- **EXERCISE DESCRIPTION**
Your copy should hold exactly the lines from the one containing "Model this scene" to the one containing "cam.matrix_world = (Matrix.Translation((0, 0, 1.32))", inclusive, with no pictures.

- **ENTRIES**
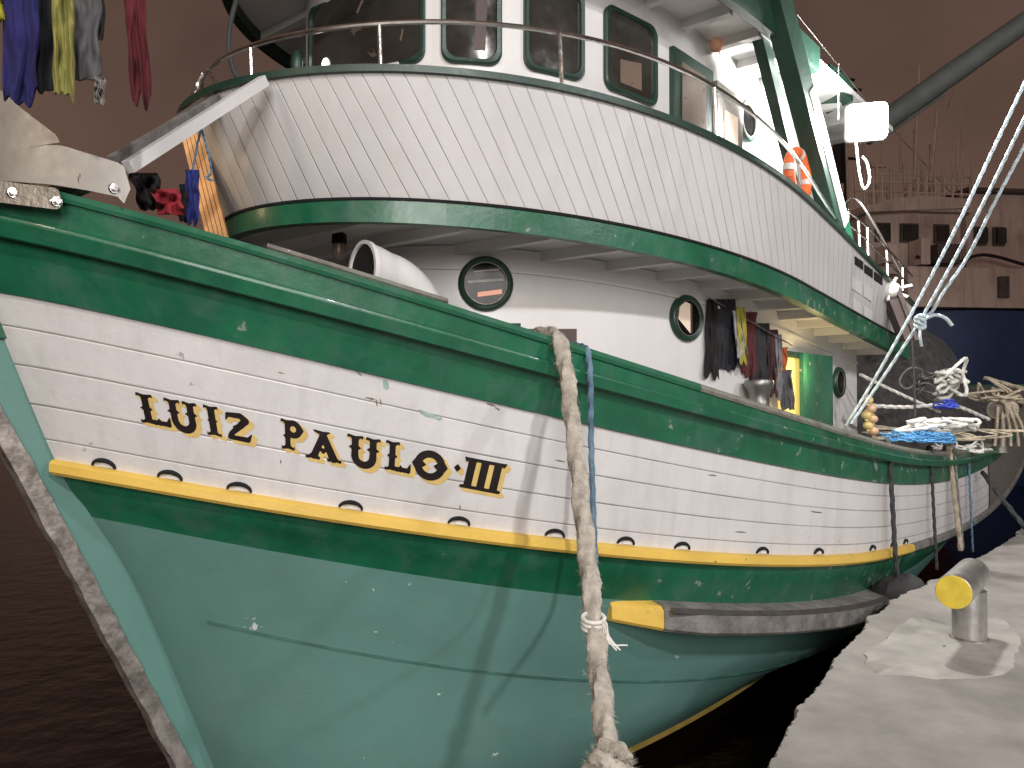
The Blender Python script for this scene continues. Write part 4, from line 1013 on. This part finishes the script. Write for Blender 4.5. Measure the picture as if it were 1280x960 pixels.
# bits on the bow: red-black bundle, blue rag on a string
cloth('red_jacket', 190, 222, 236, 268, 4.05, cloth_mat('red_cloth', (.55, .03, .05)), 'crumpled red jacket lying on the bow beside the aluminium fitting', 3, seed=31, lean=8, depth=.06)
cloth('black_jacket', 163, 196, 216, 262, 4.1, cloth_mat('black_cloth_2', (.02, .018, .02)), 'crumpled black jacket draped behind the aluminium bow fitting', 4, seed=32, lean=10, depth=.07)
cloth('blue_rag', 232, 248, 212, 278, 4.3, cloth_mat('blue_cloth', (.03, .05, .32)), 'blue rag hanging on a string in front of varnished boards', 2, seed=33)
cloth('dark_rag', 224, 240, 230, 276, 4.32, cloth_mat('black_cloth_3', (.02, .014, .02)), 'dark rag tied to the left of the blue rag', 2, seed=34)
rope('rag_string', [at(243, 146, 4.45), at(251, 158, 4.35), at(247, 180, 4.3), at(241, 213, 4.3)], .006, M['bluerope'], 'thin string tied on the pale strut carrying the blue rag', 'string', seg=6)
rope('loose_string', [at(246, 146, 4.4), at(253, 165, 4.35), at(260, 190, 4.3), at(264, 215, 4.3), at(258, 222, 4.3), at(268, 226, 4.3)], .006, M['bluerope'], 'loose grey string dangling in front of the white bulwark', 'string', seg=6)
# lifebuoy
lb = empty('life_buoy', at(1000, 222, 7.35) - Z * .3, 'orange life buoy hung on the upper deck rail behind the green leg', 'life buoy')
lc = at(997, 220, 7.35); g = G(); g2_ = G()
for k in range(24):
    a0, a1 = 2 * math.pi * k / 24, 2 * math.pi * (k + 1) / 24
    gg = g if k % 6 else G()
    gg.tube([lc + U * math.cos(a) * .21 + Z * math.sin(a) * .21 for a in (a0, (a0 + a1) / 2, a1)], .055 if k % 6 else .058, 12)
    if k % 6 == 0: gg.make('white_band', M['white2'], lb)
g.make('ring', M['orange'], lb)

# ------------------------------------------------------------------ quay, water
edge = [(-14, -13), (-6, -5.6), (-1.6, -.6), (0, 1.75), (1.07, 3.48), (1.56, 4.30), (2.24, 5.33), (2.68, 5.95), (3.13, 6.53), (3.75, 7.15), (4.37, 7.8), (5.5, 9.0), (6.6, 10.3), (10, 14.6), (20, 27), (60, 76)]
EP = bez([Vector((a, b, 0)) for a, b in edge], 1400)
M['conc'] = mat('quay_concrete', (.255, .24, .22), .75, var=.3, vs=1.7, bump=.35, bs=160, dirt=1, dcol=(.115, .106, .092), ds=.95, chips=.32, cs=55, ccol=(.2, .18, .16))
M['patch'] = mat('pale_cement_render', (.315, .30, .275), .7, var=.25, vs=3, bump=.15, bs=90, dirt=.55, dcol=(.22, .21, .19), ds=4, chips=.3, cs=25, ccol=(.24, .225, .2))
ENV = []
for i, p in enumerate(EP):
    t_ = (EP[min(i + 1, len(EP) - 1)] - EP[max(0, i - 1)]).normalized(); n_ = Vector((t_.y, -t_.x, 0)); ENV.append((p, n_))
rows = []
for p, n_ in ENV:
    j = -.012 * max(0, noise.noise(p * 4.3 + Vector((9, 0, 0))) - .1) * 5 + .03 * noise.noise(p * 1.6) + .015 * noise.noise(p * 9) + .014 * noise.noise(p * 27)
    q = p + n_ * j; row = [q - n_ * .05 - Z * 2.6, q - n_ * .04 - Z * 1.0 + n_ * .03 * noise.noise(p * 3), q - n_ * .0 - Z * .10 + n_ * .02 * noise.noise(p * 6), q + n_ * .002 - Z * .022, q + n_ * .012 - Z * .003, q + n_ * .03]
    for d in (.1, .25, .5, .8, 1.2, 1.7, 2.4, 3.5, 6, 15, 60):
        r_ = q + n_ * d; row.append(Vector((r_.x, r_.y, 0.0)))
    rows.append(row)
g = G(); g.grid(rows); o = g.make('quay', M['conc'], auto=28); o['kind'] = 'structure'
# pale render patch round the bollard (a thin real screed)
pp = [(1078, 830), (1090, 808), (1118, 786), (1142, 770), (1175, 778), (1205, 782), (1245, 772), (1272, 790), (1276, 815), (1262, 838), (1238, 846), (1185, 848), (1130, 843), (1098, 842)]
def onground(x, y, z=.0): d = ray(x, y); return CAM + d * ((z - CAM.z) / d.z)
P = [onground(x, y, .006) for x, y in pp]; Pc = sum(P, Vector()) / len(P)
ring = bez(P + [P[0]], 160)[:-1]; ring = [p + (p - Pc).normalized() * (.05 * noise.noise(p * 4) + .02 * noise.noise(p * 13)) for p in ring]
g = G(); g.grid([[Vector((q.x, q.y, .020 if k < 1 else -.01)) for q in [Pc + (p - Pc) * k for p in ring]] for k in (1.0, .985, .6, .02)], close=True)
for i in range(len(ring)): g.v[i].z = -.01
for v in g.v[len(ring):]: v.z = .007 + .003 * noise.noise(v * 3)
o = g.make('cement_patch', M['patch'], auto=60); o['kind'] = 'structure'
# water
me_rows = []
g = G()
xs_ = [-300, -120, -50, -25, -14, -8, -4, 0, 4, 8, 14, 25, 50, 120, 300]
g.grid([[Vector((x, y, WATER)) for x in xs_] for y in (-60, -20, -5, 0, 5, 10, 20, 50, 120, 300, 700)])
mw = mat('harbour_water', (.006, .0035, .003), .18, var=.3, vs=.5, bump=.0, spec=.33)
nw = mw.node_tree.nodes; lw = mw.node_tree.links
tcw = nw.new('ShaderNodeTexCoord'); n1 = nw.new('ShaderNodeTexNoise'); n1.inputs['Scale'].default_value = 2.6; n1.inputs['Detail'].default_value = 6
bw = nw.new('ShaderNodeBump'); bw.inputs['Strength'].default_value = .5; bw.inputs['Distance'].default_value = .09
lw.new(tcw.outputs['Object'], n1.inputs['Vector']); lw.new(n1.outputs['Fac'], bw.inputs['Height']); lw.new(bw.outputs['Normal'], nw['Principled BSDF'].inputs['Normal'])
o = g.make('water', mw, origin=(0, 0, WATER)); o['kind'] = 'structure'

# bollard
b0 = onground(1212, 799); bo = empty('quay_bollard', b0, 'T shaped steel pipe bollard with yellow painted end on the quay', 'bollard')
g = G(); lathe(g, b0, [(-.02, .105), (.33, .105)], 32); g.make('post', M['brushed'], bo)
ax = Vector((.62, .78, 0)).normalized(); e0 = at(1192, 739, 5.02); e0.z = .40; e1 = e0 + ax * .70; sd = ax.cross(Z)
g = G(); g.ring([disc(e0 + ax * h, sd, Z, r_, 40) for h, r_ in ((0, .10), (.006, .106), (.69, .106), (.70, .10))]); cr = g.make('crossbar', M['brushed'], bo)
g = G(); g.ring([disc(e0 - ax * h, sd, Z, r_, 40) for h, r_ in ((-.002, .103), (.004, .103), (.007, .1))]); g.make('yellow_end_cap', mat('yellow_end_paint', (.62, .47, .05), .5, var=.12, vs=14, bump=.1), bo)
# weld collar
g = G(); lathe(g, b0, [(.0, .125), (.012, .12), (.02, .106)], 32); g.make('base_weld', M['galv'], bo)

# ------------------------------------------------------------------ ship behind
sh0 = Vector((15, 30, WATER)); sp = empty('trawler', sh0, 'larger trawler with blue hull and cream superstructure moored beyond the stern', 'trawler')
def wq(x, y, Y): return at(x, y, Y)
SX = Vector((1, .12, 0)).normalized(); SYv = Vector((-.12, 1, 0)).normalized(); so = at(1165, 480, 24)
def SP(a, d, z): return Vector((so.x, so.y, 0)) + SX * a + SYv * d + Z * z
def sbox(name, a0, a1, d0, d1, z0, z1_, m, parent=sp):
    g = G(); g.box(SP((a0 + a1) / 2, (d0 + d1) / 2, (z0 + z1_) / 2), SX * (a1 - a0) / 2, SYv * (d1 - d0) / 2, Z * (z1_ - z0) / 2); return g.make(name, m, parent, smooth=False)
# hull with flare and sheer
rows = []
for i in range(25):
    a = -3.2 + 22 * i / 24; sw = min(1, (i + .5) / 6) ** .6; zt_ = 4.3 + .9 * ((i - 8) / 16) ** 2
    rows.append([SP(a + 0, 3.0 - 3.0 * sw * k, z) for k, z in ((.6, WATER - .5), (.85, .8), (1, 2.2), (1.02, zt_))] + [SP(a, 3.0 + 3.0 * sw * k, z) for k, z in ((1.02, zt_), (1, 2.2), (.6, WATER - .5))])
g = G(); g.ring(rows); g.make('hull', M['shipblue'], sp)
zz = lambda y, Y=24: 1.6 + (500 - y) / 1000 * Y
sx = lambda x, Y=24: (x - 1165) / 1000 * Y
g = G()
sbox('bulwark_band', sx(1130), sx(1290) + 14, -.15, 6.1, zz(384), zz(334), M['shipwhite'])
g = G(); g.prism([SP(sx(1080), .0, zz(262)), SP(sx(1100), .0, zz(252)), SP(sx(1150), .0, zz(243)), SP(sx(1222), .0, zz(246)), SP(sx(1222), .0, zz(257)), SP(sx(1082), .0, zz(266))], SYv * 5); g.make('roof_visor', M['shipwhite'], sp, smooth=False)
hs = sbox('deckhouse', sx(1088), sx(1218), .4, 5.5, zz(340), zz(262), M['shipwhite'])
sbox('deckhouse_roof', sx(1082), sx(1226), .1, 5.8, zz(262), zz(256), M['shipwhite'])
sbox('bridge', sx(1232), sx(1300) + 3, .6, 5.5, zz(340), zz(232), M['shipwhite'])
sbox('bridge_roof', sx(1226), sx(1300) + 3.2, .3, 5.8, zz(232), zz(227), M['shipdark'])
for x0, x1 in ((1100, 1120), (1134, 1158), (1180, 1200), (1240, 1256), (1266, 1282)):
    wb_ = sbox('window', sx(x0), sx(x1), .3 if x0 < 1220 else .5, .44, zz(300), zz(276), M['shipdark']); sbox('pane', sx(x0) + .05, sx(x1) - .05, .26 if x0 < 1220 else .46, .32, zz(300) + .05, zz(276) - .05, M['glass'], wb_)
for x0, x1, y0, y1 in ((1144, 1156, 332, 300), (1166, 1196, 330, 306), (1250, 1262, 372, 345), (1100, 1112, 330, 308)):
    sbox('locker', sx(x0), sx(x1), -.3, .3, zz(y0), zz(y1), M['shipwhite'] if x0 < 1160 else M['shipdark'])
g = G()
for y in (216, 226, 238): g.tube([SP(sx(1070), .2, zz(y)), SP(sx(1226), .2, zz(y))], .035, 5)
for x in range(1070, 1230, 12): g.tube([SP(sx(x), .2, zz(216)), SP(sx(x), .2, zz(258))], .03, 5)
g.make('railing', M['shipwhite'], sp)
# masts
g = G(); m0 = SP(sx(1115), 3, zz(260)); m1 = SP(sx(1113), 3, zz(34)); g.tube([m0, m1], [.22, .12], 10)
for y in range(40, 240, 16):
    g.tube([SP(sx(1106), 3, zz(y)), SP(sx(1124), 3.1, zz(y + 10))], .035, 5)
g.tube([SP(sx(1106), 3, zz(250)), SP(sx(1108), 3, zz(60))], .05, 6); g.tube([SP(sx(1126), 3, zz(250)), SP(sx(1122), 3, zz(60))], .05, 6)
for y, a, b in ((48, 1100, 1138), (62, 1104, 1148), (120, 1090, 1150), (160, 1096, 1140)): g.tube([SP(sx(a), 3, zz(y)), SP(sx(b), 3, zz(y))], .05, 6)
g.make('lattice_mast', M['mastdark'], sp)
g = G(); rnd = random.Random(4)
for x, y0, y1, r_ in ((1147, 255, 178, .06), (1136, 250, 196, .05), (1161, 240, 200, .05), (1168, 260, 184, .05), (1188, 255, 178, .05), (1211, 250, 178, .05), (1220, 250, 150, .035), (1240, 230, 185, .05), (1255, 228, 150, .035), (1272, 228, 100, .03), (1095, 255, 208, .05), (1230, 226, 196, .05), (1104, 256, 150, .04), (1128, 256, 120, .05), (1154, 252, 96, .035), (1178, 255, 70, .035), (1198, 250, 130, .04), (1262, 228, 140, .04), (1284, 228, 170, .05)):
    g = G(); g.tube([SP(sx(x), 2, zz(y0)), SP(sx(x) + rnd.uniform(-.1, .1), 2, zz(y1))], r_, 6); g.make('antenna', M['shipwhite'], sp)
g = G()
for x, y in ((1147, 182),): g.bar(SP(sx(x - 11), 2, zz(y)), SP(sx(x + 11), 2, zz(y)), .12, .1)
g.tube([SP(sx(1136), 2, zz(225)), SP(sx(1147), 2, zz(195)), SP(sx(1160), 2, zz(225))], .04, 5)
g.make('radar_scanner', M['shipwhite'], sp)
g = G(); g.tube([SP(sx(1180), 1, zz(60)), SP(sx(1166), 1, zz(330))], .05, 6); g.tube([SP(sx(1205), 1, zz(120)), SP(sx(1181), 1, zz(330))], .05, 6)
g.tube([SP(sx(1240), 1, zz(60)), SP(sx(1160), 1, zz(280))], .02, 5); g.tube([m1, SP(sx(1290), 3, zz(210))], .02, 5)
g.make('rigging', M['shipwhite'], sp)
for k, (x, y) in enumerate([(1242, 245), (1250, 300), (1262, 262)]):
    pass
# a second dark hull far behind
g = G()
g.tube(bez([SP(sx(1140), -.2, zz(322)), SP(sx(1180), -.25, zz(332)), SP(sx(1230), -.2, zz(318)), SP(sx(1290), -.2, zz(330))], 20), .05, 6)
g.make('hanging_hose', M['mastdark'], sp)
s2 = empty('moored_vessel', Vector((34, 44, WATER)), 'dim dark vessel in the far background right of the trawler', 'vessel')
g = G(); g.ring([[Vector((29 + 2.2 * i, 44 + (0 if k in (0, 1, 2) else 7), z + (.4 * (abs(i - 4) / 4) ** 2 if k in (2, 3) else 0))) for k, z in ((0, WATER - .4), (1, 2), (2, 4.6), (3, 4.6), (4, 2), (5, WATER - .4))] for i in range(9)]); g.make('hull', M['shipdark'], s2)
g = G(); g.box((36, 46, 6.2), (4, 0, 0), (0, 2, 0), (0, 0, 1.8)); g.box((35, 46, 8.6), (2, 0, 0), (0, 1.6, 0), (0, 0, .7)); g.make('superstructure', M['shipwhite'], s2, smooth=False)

--

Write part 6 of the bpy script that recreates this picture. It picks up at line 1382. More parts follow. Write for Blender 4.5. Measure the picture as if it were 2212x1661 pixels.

---

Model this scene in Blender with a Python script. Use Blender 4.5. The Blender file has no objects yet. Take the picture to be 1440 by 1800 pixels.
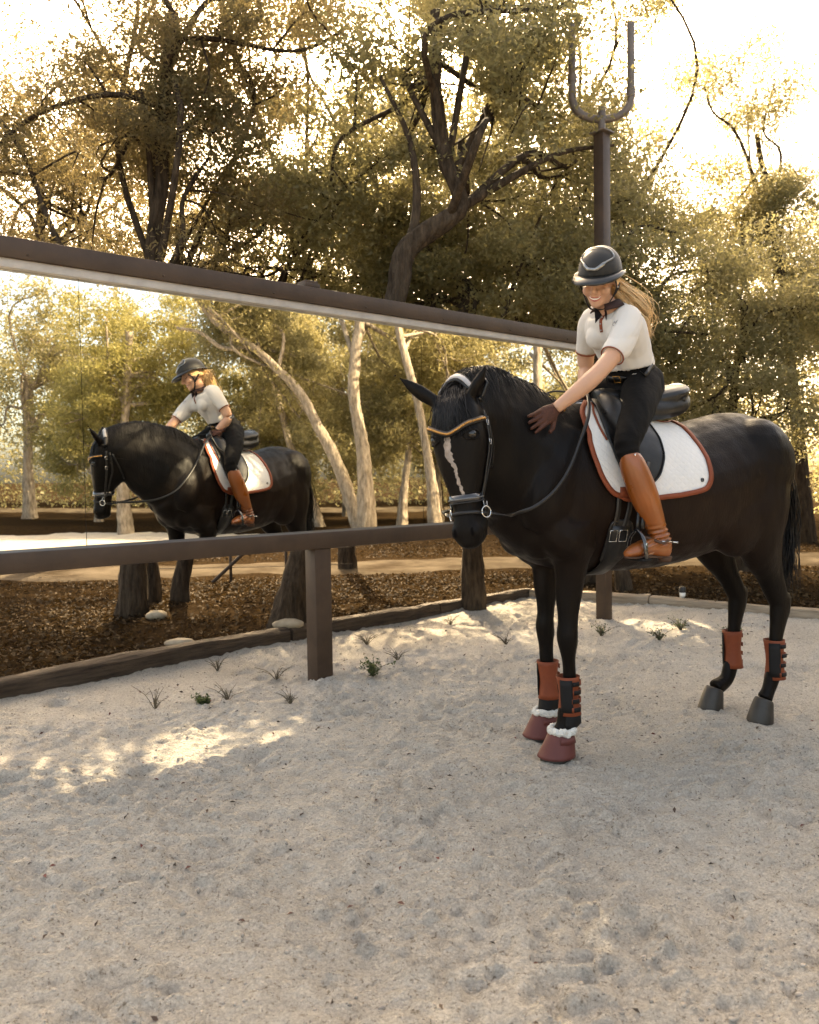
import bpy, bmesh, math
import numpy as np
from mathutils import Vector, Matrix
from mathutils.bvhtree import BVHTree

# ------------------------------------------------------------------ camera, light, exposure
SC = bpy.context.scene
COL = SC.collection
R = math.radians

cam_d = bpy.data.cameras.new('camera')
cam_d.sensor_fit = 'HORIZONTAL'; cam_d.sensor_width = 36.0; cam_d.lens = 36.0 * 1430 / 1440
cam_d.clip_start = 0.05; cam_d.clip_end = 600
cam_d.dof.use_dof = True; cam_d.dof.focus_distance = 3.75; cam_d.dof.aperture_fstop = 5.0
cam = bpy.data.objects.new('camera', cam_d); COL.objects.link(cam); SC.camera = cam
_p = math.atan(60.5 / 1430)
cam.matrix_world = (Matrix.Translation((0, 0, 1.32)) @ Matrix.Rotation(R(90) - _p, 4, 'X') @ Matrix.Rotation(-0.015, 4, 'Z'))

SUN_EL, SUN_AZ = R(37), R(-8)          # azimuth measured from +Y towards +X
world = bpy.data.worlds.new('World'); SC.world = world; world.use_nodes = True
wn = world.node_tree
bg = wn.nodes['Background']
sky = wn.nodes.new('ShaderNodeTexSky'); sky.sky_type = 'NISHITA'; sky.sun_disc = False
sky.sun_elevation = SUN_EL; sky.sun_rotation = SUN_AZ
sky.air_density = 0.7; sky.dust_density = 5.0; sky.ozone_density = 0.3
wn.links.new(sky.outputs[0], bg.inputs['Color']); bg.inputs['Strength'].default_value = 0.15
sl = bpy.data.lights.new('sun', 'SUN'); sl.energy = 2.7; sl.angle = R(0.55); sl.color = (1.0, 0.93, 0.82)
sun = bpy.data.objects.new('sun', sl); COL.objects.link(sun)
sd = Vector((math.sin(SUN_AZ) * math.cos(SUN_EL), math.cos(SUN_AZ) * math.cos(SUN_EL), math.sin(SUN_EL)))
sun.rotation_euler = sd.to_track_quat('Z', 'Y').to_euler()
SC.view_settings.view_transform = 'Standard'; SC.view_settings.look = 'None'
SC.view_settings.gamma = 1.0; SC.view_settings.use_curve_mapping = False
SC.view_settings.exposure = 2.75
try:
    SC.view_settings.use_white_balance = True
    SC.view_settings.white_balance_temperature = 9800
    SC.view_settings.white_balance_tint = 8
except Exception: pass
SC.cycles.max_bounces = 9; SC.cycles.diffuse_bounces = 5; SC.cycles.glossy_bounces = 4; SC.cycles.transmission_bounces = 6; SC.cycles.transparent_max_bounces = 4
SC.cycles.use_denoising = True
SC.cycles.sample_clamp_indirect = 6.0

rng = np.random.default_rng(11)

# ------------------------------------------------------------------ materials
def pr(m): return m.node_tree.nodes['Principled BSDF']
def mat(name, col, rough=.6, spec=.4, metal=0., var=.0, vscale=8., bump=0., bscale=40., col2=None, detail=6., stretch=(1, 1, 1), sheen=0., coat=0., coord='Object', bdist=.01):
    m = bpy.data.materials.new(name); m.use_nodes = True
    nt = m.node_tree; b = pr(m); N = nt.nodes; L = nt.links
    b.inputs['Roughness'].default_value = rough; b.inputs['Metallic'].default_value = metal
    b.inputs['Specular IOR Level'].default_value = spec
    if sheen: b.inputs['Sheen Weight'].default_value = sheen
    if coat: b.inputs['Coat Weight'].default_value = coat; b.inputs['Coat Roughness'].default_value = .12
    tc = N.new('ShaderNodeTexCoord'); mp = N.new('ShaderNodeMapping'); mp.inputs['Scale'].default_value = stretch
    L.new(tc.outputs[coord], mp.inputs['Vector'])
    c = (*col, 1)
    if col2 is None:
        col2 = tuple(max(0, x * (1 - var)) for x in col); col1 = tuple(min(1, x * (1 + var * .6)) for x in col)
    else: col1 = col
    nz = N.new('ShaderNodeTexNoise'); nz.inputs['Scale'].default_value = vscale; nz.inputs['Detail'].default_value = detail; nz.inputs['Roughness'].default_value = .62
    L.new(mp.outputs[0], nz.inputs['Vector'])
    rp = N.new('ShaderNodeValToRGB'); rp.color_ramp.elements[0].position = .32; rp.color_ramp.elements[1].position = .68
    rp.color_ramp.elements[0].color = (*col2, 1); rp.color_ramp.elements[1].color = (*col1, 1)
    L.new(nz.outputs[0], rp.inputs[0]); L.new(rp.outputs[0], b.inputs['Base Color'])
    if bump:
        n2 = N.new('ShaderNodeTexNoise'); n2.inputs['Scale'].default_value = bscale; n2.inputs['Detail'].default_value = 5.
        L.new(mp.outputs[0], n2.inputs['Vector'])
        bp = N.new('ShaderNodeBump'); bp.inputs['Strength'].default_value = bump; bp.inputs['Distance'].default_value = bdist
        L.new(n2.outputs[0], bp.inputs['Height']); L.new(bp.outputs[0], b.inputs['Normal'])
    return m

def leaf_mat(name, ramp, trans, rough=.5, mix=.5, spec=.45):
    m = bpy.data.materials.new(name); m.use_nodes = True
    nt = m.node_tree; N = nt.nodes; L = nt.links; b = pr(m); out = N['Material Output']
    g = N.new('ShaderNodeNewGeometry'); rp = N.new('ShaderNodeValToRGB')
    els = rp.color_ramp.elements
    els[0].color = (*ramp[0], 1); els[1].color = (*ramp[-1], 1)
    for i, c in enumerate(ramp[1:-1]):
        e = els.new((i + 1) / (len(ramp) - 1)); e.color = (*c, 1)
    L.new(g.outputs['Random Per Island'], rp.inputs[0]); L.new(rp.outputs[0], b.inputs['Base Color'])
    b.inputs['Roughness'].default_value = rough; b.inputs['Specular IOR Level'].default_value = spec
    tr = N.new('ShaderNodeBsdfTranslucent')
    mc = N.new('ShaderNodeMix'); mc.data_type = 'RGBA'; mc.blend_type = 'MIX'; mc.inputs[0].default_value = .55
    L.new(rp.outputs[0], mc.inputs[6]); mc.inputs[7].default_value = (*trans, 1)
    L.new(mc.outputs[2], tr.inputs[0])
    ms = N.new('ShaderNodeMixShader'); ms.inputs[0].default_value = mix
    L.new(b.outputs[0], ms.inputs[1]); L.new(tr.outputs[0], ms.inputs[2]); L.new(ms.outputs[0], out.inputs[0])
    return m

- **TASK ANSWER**
Model this scene in Blender with a Python script. Use Blender 4.5. The Blender file has no objects yet. Take the picture to be 1440 by 1800 pixels.
import bpy, bmesh, math
import numpy as np
from mathutils import Vector, Matrix
from mathutils.bvhtree import BVHTree

# ------------------------------------------------------------------ camera, light, exposure
SC = bpy.context.scene
COL = SC.collection
R = math.radians

cam_d = bpy.data.cameras.new('camera')
cam_d.sensor_fit = 'HORIZONTAL'; cam_d.sensor_width = 36.0; cam_d.lens = 36.0 * 1430 / 1440
cam_d.clip_start = 0.05; cam_d.clip_end = 600
cam_d.dof.use_dof = True; cam_d.dof.focus_distance = 3.75; cam_d.dof.aperture_fstop = 5.0
cam = bpy.data.objects.new('camera', cam_d); COL.objects.link(cam); SC.camera = cam
_p = math.atan(60.5 / 1430)
cam.matrix_world = (Matrix.Translation((0, 0, 1.32)) @ Matrix.Rotation(R(90) - _p, 4, 'X') @ Matrix.Rotation(-0.015, 4, 'Z'))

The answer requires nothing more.